Taxpayers group calls to privatize Canada Post as Ottawa seeks overhaul
The Canadian Taxpayers Federation is calling for the sale of Canada Post after the government unveiled reforms Thursday to end what Minister Joël Lightbound calls an “existential crisis."
The Canadian Taxpayers Federation is calling for the sale of Canada Post after the federal government unveiled sweeping reforms Thursday aimed at ending what Minister of Government Transformation, Public Works and Procurement Joël Lightbound calls an “existential crisis” at the Crown corporation.
“Canada Post is effectively insolvent,” Lightbound said at a news conference. “It provides an essential service to Canadians … but repeated bailouts from the federal government are not the solution.”
Lightbound laid out the scale of the problem: more than $5 billion in losses since 2018, including a $1.3-billion deficit in 2024 and $407 million lost in the second quarter of 2025 alone — the corporation’s worst quarter ever.
“At present, the corporation is losing $10 million every day,” he said.
Letter mail has plunged from 5.5 billion pieces two decades ago to about two billion today, even as the number of Canadian addresses has grown. Parcels once offered the corporation fiscal hope, but Canada Post’s share of that market has fallen from 62 per cent in 2019 to less than 24 per cent today, Lightbound noted.
Acting on the recommendations of an Industrial Inquiry Commission led by William Kaplan in May, the minister said the government will lift the 1994 moratorium that has protected nearly 4,000 rural post offices from closure.

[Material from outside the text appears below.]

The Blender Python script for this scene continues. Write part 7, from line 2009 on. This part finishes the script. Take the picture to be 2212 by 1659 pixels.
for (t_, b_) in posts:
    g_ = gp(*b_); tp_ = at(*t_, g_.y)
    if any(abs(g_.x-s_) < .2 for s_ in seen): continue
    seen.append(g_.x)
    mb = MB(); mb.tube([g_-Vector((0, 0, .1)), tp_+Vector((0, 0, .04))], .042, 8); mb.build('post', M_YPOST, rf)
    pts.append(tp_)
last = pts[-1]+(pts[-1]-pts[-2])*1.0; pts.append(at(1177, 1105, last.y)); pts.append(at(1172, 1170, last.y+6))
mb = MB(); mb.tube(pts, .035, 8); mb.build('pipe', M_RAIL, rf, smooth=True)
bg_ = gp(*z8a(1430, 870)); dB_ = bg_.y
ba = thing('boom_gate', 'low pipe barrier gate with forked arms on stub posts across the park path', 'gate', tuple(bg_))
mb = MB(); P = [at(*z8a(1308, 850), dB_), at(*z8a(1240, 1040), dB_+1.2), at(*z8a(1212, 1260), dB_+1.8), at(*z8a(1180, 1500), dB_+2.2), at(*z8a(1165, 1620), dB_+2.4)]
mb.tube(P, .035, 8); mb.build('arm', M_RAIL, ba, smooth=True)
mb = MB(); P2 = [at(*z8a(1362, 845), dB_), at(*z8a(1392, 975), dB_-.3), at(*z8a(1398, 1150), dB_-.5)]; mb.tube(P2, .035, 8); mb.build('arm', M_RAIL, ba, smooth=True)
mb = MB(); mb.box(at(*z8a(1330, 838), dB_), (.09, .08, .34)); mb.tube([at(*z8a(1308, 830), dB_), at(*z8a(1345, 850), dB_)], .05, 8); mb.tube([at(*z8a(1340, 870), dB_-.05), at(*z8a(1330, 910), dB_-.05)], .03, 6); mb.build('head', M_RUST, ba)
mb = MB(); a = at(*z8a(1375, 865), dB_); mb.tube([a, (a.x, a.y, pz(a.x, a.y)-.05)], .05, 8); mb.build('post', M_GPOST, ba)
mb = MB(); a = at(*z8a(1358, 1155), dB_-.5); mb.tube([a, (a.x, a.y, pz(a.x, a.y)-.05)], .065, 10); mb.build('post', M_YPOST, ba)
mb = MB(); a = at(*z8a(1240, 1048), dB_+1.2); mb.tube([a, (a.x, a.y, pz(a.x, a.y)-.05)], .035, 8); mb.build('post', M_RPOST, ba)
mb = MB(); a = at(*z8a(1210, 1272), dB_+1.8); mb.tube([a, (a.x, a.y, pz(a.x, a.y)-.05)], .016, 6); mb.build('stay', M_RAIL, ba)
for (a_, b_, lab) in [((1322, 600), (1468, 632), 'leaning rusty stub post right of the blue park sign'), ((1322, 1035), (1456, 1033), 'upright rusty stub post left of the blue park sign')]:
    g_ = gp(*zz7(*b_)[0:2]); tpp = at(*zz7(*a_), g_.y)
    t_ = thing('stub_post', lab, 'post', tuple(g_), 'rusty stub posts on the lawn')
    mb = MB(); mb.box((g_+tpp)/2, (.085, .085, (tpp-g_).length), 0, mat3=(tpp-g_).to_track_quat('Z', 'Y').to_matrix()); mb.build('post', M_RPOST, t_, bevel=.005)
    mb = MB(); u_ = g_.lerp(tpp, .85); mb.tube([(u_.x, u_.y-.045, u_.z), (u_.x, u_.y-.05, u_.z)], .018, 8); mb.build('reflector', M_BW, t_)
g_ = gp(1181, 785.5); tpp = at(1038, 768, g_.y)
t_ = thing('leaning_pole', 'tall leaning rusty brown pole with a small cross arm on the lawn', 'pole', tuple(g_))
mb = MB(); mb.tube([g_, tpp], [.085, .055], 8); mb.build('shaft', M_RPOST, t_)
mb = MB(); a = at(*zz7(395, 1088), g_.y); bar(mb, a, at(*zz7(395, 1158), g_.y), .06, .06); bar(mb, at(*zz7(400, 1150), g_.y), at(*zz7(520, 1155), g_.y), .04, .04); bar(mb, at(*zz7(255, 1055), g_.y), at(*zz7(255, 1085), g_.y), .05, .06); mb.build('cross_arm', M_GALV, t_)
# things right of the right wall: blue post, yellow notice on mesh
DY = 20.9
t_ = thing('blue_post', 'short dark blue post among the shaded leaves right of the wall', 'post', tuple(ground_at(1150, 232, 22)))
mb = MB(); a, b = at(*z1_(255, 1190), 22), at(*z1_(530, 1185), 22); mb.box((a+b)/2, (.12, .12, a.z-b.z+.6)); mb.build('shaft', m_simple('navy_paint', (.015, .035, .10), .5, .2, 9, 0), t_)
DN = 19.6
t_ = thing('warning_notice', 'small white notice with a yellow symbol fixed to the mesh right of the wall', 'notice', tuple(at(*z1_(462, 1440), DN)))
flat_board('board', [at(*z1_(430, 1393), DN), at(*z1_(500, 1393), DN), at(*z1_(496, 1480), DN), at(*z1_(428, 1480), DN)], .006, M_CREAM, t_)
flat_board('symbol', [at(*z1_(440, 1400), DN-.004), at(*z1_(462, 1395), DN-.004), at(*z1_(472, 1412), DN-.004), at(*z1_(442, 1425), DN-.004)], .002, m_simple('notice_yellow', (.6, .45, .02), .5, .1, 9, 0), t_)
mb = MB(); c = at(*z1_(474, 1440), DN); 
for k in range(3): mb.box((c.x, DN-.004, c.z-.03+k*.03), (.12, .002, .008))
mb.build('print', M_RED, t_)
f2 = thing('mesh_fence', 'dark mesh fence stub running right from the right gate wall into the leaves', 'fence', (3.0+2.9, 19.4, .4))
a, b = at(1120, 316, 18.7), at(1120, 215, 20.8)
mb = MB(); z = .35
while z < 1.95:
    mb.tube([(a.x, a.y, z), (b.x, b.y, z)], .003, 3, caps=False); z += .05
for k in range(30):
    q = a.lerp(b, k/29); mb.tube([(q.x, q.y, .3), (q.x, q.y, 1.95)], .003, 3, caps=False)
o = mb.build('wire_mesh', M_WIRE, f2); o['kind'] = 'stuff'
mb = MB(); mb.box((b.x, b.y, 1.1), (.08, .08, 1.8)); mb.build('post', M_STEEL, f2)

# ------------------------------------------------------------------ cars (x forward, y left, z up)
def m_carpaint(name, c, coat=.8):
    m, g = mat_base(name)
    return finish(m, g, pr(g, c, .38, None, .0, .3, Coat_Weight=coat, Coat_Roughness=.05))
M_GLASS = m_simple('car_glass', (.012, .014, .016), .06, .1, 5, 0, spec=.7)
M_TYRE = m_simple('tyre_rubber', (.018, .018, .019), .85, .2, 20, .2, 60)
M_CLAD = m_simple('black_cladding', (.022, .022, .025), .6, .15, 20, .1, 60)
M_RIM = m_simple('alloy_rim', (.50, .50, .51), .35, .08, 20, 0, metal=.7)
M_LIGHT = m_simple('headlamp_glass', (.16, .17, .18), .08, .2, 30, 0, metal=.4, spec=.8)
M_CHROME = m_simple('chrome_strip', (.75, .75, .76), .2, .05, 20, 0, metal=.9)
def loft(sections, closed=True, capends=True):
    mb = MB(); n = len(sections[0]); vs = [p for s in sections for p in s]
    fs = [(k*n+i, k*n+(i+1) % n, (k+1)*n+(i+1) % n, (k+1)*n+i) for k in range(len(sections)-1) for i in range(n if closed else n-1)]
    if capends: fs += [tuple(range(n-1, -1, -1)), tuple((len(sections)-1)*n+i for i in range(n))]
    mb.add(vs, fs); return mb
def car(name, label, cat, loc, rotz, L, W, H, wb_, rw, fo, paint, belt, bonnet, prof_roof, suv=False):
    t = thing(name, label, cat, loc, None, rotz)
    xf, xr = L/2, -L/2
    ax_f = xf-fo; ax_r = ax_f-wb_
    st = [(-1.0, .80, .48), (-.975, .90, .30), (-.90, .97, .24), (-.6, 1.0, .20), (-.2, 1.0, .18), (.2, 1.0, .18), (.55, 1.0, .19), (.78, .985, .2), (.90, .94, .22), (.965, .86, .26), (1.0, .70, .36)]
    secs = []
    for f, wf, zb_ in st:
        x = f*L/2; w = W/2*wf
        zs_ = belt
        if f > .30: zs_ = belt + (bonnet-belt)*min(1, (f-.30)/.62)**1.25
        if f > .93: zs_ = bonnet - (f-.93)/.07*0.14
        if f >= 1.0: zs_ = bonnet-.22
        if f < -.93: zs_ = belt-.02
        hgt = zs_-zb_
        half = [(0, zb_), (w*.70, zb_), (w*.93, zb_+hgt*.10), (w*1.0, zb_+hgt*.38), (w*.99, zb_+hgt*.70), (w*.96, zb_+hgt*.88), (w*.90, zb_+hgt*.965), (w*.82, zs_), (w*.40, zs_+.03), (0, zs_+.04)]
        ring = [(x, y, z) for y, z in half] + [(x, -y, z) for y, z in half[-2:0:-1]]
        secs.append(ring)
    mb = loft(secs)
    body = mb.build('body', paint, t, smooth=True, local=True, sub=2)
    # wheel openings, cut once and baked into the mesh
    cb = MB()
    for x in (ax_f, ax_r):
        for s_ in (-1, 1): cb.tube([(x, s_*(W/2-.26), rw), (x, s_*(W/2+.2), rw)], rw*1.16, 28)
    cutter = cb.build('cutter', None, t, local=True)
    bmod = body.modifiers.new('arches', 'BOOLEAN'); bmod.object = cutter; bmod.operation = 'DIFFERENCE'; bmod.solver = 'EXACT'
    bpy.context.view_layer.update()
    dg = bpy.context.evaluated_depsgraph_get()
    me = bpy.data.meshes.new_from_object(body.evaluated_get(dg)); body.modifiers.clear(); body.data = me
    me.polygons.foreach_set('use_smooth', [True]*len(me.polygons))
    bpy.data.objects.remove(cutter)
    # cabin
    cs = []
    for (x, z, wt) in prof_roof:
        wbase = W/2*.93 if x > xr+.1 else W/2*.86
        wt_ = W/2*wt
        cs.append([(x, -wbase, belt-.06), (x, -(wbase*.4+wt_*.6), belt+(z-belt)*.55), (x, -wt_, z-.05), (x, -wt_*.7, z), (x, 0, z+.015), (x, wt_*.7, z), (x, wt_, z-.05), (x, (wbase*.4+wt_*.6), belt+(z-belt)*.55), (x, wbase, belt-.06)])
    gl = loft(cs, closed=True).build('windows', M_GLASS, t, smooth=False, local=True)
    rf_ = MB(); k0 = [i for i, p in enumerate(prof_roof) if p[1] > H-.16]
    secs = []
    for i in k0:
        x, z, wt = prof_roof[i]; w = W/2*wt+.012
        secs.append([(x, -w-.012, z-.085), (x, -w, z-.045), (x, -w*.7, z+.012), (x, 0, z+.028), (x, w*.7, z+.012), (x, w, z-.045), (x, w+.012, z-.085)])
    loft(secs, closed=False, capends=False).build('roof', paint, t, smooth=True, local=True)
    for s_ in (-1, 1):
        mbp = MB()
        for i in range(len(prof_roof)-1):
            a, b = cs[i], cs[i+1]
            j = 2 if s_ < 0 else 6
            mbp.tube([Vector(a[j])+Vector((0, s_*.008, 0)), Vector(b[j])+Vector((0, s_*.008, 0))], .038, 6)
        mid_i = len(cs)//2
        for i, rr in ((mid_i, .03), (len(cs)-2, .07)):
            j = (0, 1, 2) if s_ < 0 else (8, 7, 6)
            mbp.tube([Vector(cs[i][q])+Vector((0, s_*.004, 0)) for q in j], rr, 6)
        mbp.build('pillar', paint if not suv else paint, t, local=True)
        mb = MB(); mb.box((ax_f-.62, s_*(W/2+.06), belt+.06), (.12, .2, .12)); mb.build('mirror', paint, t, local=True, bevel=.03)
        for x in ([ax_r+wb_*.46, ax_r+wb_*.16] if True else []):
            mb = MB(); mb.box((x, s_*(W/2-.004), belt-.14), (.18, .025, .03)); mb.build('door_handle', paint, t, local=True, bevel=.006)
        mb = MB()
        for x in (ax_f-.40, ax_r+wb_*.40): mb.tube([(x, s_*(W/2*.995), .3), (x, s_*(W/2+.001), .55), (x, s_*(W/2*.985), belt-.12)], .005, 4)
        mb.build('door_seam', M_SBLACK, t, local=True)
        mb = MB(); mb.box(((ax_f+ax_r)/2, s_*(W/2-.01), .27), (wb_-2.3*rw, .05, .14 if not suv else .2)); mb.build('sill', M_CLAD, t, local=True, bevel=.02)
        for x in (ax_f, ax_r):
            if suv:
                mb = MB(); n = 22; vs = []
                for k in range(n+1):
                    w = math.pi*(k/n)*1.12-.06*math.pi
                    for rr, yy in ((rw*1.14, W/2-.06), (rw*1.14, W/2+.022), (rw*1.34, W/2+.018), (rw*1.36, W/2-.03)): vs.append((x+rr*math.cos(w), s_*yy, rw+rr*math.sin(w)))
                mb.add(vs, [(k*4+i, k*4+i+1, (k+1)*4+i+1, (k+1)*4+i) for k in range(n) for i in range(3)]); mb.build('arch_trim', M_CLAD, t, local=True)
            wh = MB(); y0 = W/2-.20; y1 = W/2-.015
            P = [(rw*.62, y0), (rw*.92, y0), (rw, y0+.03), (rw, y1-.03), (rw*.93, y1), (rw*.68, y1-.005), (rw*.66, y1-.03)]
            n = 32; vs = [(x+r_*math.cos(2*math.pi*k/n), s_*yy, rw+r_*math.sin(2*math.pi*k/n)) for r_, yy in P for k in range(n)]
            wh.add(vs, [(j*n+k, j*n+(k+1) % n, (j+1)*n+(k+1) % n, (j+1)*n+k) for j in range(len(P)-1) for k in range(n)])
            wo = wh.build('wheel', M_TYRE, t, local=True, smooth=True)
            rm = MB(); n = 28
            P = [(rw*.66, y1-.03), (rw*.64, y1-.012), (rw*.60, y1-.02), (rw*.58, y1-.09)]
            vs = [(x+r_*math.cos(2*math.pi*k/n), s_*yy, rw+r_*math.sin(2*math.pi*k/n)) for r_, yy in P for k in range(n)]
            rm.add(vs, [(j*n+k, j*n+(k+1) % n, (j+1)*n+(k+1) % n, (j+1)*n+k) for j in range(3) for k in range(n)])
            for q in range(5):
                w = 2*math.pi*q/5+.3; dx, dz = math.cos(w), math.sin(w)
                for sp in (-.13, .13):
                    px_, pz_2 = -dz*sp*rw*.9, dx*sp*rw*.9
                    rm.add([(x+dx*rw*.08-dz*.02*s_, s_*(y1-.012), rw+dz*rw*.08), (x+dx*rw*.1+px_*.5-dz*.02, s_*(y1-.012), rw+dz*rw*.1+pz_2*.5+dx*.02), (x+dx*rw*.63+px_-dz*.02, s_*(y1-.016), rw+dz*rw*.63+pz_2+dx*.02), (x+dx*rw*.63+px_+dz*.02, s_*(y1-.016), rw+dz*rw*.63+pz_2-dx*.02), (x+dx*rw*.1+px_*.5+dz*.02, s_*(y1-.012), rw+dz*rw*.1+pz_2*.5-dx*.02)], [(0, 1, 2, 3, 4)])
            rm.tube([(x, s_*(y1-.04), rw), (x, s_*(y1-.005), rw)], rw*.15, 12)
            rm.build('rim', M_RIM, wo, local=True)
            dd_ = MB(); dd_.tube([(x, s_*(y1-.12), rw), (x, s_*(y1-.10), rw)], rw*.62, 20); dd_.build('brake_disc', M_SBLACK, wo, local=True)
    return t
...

He directed Canada Post to return within 45 days with a plan to “ensure protection of service in rural, remote and Indigenous communities,” even as the corporation gains flexibility to close or consolidate sites in areas that have become suburban or urban.
About four million addresses that still receive door-to-door delivery will be converted to community mailboxes over the next nine years, most within four. Delivering to a single address costs the corporation $279 a year compared with $157 for a community box, a change Lightbound said will save nearly $400 million annually.
Canada Post will also be allowed to shift non-urgent mail to ground transportation instead of air, stretching delivery times but saving about $20 million a year. Lightbound added that the corporation will no longer be required to visit every address five days a week, allowing delivery “based on volume.”
The government will review how stamp prices are set to allow quicker increases and is asking Canada Post to find further efficiencies across the organization.
“They must look at management with a cold hard look,” Lightbound said, adding that while he set no numerical target, taxpayers “cannot go on footing the bill year after year.”
Lightbound urged Canada Post and the Canadian Union of Postal Workers to return to the bargaining table, saying he hopes the announcement “will allow both management and the union to work toward a viable future.”
He said workforce reductions should occur mainly through attrition, but left decisions on potential layoffs to Canada Post management.
But taxpayer advocates are saying change isn’t enough.
“The government should not be bailing out failing Crown corporations like Canada Post,” said Franco Terrazzano, federal director of the Canadian Taxpayers Federation.
“The government gave Canada Post a $1-billion bailout, and all members of Parliament must demand Canada Post pay that money back ASAP. If Canada Post doesn’t pay every cent back, MPs should ask a simple question every day in the House of Commons: Who is getting fired? Most importantly, MPs should push for the real solution: Sell Canada Post.”
However, Lightbound advocated for saving the national institution.
“This is about saving Canada Post, making sure it has a viable future,” Lightbound said. “Canadians cannot keep paying the bill for $10 million a day in losses. Today, we begin the transformation needed to protect this national institution for generations to come.”